Thing is, I'd like to get away from mechanical customization and put a lot of it into sheer flavour and personality. You can have six characters running on exactly the same mechanical chassis (e.g. six basic Fighters) and yet each will be vastly different from the others in play simply due to their role-played quirks, personalities, language, etc. That's what I'm after.
Personally, what you are describring that is why I and many other gamers I know (and knew) left D&D for other games before returning with 3e. I want the mechanical customization. Idon't care about optmizing for combat or power. I do want the mechanics to reflect what my character is good and is not good at and having the opportunity to pick things up new things
Poisoner, for example, should be a baked-in class feature for Assassins and maybe some specific Cleric types, and not available to anyone else. (i.e. anyone can try using poisons but those trained as Poisoners are much better at it)
Linguist sounds like a background; i.e. something you only have to choose (or roll) once and may or may not have any mechanical effect beonyd perhaps - again only once, at char-gen - giving you knowledge of an extra language.

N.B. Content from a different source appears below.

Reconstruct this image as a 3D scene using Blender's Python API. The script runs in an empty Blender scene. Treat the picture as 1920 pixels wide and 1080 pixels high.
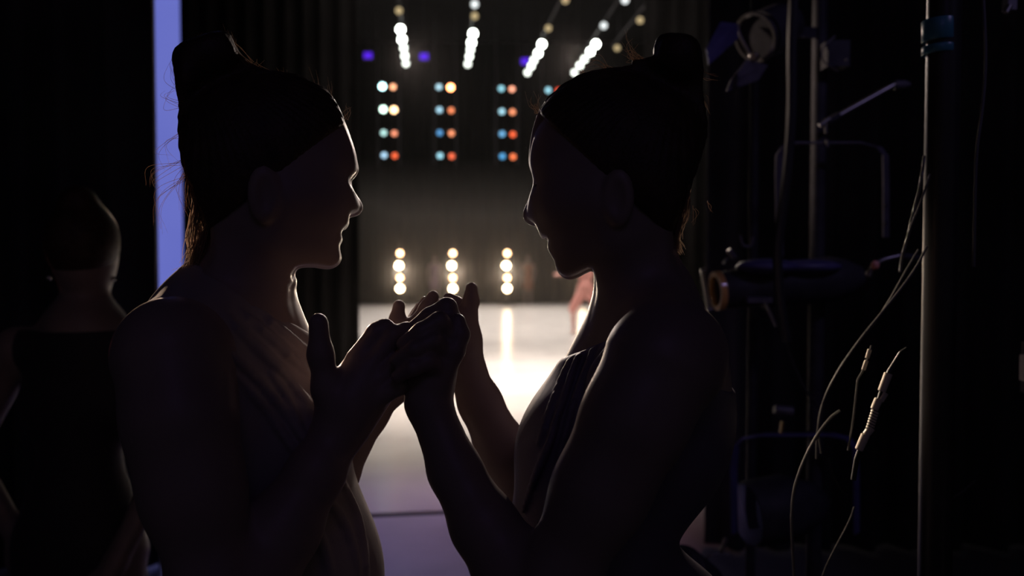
import bpy, bmesh, math, random
import numpy as np
from mathutils import Vector, Matrix

SC = bpy.context.scene
COL = SC.collection
PI = math.pi
random.seed(7)

# ------------------------------------------------------------------ camera
F = 1500.0
H = 1.42
PITCH = math.atan(47 / F)
cam_data = bpy.data.cameras.new('camera')
cam = bpy.data.objects.new('camera', cam_data)
COL.objects.link(cam)
cam.location = (0, 0, H)
cam.rotation_euler = (PI / 2 - PITCH, 0, 0)
cam_data.sensor_width = 36
cam_data.lens = F / 1920 * 36
cam_data.clip_start = 0.05
cam_data.clip_end = 120
cam_data.dof.use_dof = True
cam_data.dof.focus_distance = 0.88
cam_data.dof.aperture_fstop = 3.6
SC.camera = cam
FWD = Vector((0, math.cos(PITCH), -math.sin(PITCH)))
UP = Vector((0, math.sin(PITCH), math.cos(PITCH)))


def at(px, py, Y):
    d = Vector((px - 960, 0, 0)) + UP * (540 - py) + FWD * F
    return Vector((0, 0, H)) + d * (Y / d.y)


def at_z(px, py, z):
    d = Vector((px - 960, 0, 0)) + UP * (540 - py) + FWD * F
    return Vector((0, 0, H)) + d * ((z - H) / d.z)


# ------------------------------------------------------------------ world, view, lights
w = bpy.data.worlds.new('world')
SC.world = w
w.use_nodes = True
w.node_tree.nodes['Background'].inputs[0].default_value = (0.85, 0.78, 1.0, 1)
w.node_tree.nodes['Background'].inputs[1].default_value = 0.012
SC.view_settings.view_transform = 'Standard'
SC.view_settings.look = 'None'
SC.view_settings.gamma = 1
SC.view_settings.exposure = 0
SC.view_settings.use_curve_mapping = False
SC.cycles.use_denoising = True
SC.cycles.volume_bounces = 0
SC.cycles.max_bounces = 4
SC.cycles.diffuse_bounces = 2
SC.cycles.glossy_bounces = 2
SC.cycles.sample_clamp_indirect = 3
SC.cycles.use_light_tree = True


def aim(o, target):
    d = Vector(target) - o.location
    o.rotation_euler = d.to_track_quat('-Z', 'Y').to_euler()


def spot(name, loc, target, power, color, angle=30, blend=0.6, radius=0.08):
    l = bpy.data.lights.new(name, 'SPOT')
    l.energy = power
    l.color = color
    l.spot_size = math.radians(angle)
    l.spot_blend = blend
    l.shadow_soft_size = radius
    o = bpy.data.objects.new(name, l)
    COL.objects.link(o)
    o.location = loc
    aim(o, target)
    return o


def area(name, loc, target, power, color, sx, sy, spread=180):
    l = bpy.data.lights.new(name, 'AREA')
    l.energy = power
    l.color = color
    l.shape = 'RECTANGLE'
    l.size = sx
    l.size_y = sy
    l.spread = math.radians(spread)
    o = bpy.data.objects.new(name, l)
    COL.objects.link(o)
    o.location = loc
    aim(o, target)
    return o


WARM = (1.0, 0.78, 0.58)
# back light out of the far booms, towards the wing
for i, px in enumerate((750, 849, 951)):
    spot('boom_beam', at(px, 510, 26.2), (-0.02, 0.9, 1.33), 1400, WARM, 4.0, 1.0, 0.2)
spot('high_back_light', at(1080, 100, 20), (-0.1, 0.9, 1.42), 2200, (1.0, 0.80, 0.70), 5, 1.0, 0.15)
spot('high_back_light', at(760, 100, 20), (0.1, 0.9, 1.42), 2400, (1.0, 0.80, 0.70), 5, 1.0, 0.15)
# stage wash on the dance floor
area('stage_wash', (0, 19.8, 7.5), (0, 19.8, 0), 980, (1.0, 0.91, 0.84), 9, 12.5, 60)
area('stage_wash_front', (0.2, 9.7, 7.5), (0.2, 9.7, 0), 330, (1.0, 0.89, 0.81), 4.5, 5, 50)
spot('violet_wash', (-1.6, 5.2, 5.5), (-0.7, 4.3, 0), 330, (0.42, 0.42, 1.0), 30, 1.0, 0.3)
spot('pink_wash', (2.2, 7.0, 5.5), (0.0, 4.7, 0), 300, (1.0, 0.38, 0.45), 24, 1.0, 0.3)
# added blue-violet fill from behind the camera, not a lamp of the wing
area('wing_blue_fill', (0.2, -1.0, 2.9), (0, 0.9, 1.2), 0.45, (0.42, 0.25, 1.0), 0.8, 0.5)
spot('warm_side_light', (-1.95, 4.9, 2.0), (-0.37, 0.9, 1.42), 1000, (1.0, 0.70, 0.52), 7, 1.0, 0.05)
spot('added_rim_spot', (-1.25, 7.6, 2.3), (0.03, 0.9, 1.45), 130, (1.0, 0.82, 0.72), 9, 1.0, 0.3)  # added unseen spot that draws the rim on the right dancer's profile
spot('added_rim_spot', (1.0, 7.6, 2.3), (-0.20, 0.9, 1.45), 70, (1.0, 0.82, 0.72), 9, 1.0, 0.3)  # second added spot, for the left dancer's rim
spot('warm_side_light', (0.93, 5.6, 2.1), (0.33, 0.93, 1.44), 520, (1.0, 0.74, 0.60), 6, 1.0, 0.05)
spot('cable_fill', (-1.0, 3.2, 2.3), (0.47, 1.00, 1.26), 420, (1.0, 0.80, 0.62), 14, 1.0, 0.04)  # added unseen spot, brightens the taped bundle and cables
spot('gear_blue_fill', (1.7, 0.2, 3.0), (0.75, 2.1, 1.45), 14, (0.5, 0.42, 1.0), 44, 0.9, 0.1)  # added blue fill so the gear on the right shows up
spot('gear_warm_fill', (-1.0, 3.2, 2.6), (0.95, 2.1, 1.78), 90, (1.0, 0.78, 0.66), 22, 1.0, 0.05)  # added warm fill for the slanted arm and nearby gear
spot('wing_red_light', (-2.6, 3.6, 1.2), (-1.05, 2.0, 1.0), 2.2, (1.0, 0.25, 0.2), 50, 0.8, 0.1)


# ------------------------------------------------------------------ tags
def tag(o, label=None, cat=None, group=None, kind=None):
    if label:
        o['label'] = label
    if cat:
        o['category'] = cat
    if group:
        o['group'] = group
    if kind:
        o['kind'] = kind
    return o


def empty(name, loc=(0, 0, 0)):
    o = bpy.data.objects.new(name, None)
    COL.objects.link(o)
    o.location = loc
    o.empty_display_size = 0.05
    return o


def put(name, me, mat, parent=None, smooth=True):
    """link a world-space mesh as an object, optionally under a thing"""
    if isinstance(me, bpy.types.Mesh) and smooth:
        me.polygons.foreach_set('use_smooth', [True] * len(me.polygons))
    o = bpy.data.objects.new(name, me)
    COL.objects.link(o)
    if mat:
        me.materials.append(mat)
    if parent is not None:
        o.parent = parent
        loc = Vector((0, 0, 0))
        p = parent
        while p is not None:
            loc += p.location
            p = p.parent
        o.matrix_parent_inverse = Matrix.Translation(-loc)
    return o


def copy_tree(o, parent=None):
    c = o.copy()
    COL.objects.link(c)
    if parent is not None:
        c.parent = parent
        c.matrix_parent_inverse = o.matrix_parent_inverse.copy()
    for ch in list(o.children):
        copy_tree(ch, c)
    return c


# ------------------------------------------------------------------ materials
def mat(name, base, rough=0.5, metal=0.0, spec=0.5, noise=None, bump=0.0, bscale=80, sheen=0.0, coat=0.0,
        emit=None, estr=0.0, sheen_tint=(1, 1, 1), nscale=6.0, sss=0.0):
    m = bpy.data.materials.new(name)
    m.use_nodes = True
    nt = m.node_tree
    b = nt.nodes['Principled BSDF']
    b.inputs['Base Color'].default_value = (*base, 1)
    b.inputs['Roughness'].default_value = rough
    b.inputs['Metallic'].default_value = metal
    b.inputs['Specular IOR Level'].default_value = spec
    b.inputs['Sheen Weight'].default_value = sheen
    b.inputs['Sheen Tint'].default_value = (*sheen_tint, 1)
    b.inputs['Coat Weight'].default_value = coat
    if sss:
        b.inputs['Subsurface Weight'].default_value = sss
        b.inputs['Subsurface Radius'].default_value = (0.01, 0.004, 0.002)
        b.inputs['Subsurface Scale'].default_value = 1.0
    if emit:
        b.inputs['Emission Color'].default_value = (*emit, 1)
        b.inputs['Emission Strength'].default_value = estr
    tc = nt.nodes.new('ShaderNodeTexCoord')
    if noise:
        n = nt.nodes.new('ShaderNodeTexNoise')
        n.inputs['Scale'].default_value = nscale
        n.inputs['Detail'].default_value = 5
        nt.links.new(tc.outputs['Object'], n.inputs['Vector'])
        r = nt.nodes.new('ShaderNodeValToRGB')
        r.color_ramp.elements[0].position = 0.3
        r.color_ramp.elements[1].position = 0.7
        r.color_ramp.elements[0].color = (*[c * (1 - noise) for c in base], 1)
        r.color_ramp.elements[1].color = (*[min(1, c * (1 + noise)) for c in base], 1)
        nt.links.new(n.outputs['Fac'], r.inputs['Fac'])
        nt.links.new(r.outputs['Color'], b.inputs['Base Color'])
    if bump:
        n2 = nt.nodes.new('ShaderNodeTexNoise')
        n2.inputs['Scale'].default_value = bscale
        n2.inputs['Detail'].default_value = 3
        nt.links.new(tc.outputs['Object'], n2.inputs['Vector'])
        bp = nt.nodes.new('ShaderNodeBump')
        bp.inputs['Strength'].default_value = bump
        bp.inputs['Distance'].default_value = 0.002
        nt.links.new(n2.outputs['Fac'], bp.inputs['Height'])
        nt.links.new(bp.outputs['Normal'], b.inputs['Normal'])
    return m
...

Why shouldn't my fighter, ranger, rogue, druid, bard, or whatever have access to Poisoner? Maybe, they grew up in a culture that used poisons for hunting and/or defense against agressive outsiders. Maybe, along the journey, the group stayed with a people who do use poison for those purposes? Maybe the character apprenticed with an herbalist, alchemist, or assassin who taught them about poisons before events led them to study the class in which they begin?
Observant? If you mean alertness, i.e. harder to surprise, 1e baked that in as a Ranger feature and that always seemed like a good place for it, though a solid case could be made for baking it into Rogues and maybe Bards as well. In any case it's easy to lock in as a class feature. If by 'observant' you mean something else, please elaborate.
Why shouldn't a fighter, who served as bodyguard or sentinel or whom grew up among hunting in a rural environment or among hunting nomads have alertness?
Why shouldn't a barbarian have keen senses from growing up in a non-urban environment, growing up among hunters, in a situation in which he could be attacked at any moment, or being raised by animals?
Why can't a monk have alertness from zanshin which is " a state of awarness or relaxed alertness" and something associated with several martial arts?